*Stated exercise*.
Return the first line, the line containing "MB().lathe([(.0092*math.sin(a), -.0098*math.cos(a)) for", and every line between them, exactly as they stand.

● ● ● ● ●

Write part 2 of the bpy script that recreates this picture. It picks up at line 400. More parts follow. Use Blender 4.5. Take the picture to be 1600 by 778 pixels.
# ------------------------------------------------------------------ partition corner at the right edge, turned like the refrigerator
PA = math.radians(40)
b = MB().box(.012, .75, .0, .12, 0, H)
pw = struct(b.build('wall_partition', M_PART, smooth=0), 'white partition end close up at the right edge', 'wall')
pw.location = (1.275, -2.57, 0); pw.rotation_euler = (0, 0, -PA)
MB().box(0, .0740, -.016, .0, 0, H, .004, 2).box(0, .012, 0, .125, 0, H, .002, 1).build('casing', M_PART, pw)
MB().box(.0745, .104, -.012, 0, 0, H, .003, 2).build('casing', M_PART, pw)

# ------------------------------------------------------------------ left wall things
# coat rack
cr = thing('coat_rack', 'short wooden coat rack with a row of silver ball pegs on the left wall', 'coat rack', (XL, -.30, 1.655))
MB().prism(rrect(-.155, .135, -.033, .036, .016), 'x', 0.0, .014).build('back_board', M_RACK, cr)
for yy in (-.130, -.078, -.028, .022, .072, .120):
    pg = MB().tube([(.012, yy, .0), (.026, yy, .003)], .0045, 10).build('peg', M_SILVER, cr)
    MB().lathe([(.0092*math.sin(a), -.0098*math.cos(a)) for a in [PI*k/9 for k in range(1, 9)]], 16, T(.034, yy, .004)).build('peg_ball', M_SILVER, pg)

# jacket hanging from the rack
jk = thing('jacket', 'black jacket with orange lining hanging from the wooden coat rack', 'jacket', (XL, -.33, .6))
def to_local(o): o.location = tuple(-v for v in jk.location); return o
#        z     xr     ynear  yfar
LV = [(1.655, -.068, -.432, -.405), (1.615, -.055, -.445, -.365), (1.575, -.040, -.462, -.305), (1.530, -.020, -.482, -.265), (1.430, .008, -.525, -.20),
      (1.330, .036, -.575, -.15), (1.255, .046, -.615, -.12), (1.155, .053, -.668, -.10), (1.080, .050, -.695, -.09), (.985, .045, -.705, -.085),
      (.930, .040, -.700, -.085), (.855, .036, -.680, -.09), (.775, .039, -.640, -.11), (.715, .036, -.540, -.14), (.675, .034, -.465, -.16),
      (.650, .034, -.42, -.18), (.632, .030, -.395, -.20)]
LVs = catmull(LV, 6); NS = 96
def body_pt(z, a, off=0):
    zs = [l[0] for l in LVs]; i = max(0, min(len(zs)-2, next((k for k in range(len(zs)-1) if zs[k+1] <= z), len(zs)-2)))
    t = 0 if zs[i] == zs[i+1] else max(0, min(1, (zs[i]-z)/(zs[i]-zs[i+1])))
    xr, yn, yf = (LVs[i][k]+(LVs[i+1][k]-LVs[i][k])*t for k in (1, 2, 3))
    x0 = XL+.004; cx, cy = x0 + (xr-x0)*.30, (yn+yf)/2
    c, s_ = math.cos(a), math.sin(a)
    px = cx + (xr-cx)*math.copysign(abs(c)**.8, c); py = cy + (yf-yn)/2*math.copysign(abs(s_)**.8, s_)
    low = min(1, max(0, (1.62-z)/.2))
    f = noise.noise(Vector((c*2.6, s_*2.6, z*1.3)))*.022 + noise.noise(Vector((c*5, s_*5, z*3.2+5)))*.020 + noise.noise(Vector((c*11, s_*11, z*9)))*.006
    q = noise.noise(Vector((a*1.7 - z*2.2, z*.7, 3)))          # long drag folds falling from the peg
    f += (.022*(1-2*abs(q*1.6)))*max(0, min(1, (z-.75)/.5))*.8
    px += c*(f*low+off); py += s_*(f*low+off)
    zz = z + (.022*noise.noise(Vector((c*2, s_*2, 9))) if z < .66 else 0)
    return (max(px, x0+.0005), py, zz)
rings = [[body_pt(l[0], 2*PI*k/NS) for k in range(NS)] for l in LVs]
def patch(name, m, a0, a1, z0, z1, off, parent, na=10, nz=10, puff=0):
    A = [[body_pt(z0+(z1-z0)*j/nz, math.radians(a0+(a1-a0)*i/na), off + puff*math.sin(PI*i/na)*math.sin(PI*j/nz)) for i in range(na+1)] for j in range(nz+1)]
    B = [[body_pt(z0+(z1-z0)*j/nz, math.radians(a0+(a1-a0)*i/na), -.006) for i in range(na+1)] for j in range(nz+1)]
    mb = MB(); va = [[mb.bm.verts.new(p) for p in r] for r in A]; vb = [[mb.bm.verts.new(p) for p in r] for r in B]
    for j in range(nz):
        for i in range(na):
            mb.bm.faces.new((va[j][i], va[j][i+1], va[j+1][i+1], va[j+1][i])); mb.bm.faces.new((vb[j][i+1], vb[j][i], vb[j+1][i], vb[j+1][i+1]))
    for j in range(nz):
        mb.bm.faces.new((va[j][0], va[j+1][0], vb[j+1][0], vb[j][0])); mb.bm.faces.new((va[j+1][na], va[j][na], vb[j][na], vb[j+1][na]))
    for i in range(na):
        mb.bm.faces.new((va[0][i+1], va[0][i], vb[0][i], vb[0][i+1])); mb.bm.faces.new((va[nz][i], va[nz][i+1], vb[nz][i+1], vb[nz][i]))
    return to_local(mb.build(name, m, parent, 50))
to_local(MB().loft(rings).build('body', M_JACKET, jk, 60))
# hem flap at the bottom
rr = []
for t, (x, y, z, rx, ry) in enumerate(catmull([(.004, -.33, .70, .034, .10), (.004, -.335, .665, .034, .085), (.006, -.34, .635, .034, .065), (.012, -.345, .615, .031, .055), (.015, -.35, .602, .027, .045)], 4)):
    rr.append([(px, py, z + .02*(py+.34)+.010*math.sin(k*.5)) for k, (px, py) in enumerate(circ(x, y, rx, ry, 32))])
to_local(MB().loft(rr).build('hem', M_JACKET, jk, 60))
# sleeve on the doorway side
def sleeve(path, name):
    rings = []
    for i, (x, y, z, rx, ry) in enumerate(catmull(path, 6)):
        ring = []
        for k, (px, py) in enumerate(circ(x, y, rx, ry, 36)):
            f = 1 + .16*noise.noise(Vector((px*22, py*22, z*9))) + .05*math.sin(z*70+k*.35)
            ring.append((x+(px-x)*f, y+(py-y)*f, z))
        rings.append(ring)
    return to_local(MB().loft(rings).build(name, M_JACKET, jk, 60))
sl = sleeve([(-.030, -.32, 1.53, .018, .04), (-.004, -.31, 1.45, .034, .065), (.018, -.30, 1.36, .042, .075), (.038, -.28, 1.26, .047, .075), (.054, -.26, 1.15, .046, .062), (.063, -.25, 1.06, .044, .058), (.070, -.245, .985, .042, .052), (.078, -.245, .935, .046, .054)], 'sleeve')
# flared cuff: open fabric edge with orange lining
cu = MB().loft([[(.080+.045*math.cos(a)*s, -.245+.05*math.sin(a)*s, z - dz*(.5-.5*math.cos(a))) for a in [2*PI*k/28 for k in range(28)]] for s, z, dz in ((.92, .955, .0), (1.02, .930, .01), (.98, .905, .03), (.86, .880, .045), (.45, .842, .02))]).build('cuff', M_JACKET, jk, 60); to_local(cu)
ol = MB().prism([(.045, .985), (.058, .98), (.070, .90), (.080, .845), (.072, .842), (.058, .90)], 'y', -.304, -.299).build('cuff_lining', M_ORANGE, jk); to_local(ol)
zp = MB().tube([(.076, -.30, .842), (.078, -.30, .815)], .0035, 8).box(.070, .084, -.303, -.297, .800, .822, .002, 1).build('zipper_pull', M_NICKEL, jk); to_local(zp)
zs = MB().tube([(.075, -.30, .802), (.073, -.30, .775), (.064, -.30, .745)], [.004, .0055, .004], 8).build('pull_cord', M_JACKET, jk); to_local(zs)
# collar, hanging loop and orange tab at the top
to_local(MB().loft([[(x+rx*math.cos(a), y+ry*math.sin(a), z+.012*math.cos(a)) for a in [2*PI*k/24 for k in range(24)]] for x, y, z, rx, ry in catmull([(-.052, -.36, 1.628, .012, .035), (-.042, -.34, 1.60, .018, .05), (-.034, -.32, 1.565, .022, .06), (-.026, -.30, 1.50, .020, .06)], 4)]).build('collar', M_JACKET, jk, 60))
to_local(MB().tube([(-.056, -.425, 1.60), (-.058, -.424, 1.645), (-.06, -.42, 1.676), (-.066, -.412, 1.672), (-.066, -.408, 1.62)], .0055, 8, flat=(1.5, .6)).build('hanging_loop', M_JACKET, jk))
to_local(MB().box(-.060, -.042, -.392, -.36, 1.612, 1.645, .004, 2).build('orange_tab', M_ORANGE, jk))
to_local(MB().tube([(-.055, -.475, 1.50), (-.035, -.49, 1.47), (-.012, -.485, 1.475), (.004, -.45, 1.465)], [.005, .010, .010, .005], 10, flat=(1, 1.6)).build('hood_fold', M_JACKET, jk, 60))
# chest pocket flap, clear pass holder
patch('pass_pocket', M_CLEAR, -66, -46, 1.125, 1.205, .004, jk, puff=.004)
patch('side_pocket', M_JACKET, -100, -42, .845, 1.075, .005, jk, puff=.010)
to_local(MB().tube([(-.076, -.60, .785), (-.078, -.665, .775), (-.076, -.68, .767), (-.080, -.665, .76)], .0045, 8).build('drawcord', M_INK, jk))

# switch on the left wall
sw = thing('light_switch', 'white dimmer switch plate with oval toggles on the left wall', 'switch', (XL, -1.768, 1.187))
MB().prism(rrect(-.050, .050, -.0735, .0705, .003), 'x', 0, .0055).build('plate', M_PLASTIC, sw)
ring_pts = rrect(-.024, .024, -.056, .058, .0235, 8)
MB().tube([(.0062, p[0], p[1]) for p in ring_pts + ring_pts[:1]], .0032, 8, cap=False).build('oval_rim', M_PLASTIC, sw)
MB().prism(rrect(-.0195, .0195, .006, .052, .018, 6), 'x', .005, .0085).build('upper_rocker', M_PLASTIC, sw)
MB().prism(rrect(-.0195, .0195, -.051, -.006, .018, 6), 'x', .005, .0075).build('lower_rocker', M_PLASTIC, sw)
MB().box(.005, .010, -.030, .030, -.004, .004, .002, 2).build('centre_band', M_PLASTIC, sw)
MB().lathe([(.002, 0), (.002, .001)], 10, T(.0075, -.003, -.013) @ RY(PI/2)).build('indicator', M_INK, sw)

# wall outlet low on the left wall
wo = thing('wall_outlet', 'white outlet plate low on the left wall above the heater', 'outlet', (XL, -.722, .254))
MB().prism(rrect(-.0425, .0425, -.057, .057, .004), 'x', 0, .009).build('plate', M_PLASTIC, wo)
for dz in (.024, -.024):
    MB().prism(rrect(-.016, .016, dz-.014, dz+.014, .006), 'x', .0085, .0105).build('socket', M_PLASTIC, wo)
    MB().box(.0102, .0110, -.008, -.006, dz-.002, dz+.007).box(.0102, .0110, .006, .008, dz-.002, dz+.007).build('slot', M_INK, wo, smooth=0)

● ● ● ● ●

*Response to this task*.
Write part 2 of the bpy script that recreates this picture. It picks up at line 400. More parts follow. Use Blender 4.5. Take the picture to be 1600 by 778 pixels.
# ------------------------------------------------------------------ partition corner at the right edge, turned like the refrigerator
PA = math.radians(40)
b = MB().box(.012, .75, .0, .12, 0, H)
pw = struct(b.build('wall_partition', M_PART, smooth=0), 'white partition end close up at the right edge', 'wall')
pw.location = (1.275, -2.57, 0); pw.rotation_euler = (0, 0, -PA)
MB().box(0, .0740, -.016, .0, 0, H, .004, 2).box(0, .012, 0, .125, 0, H, .002, 1).build('casing', M_PART, pw)
MB().box(.0745, .104, -.012, 0, 0, H, .003, 2).build('casing', M_PART, pw)

# ------------------------------------------------------------------ left wall things
# coat rack
cr = thing('coat_rack', 'short wooden coat rack with a row of silver ball pegs on the left wall', 'coat rack', (XL, -.30, 1.655))
MB().prism(rrect(-.155, .135, -.033, .036, .016), 'x', 0.0, .014).build('back_board', M_RACK, cr)
for yy in (-.130, -.078, -.028, .022, .072, .120):
    pg = MB().tube([(.012, yy, .0), (.026, yy, .003)], .0045, 10).build('peg', M_SILVER, cr)
    MB().lathe([(.0092*math.sin(a), -.0098*math.cos(a)) for a in [PI*k/9 for k in range(1, 9)]], 16, T(.034, yy, .004)).build('peg_ball', M_SILVER, pg)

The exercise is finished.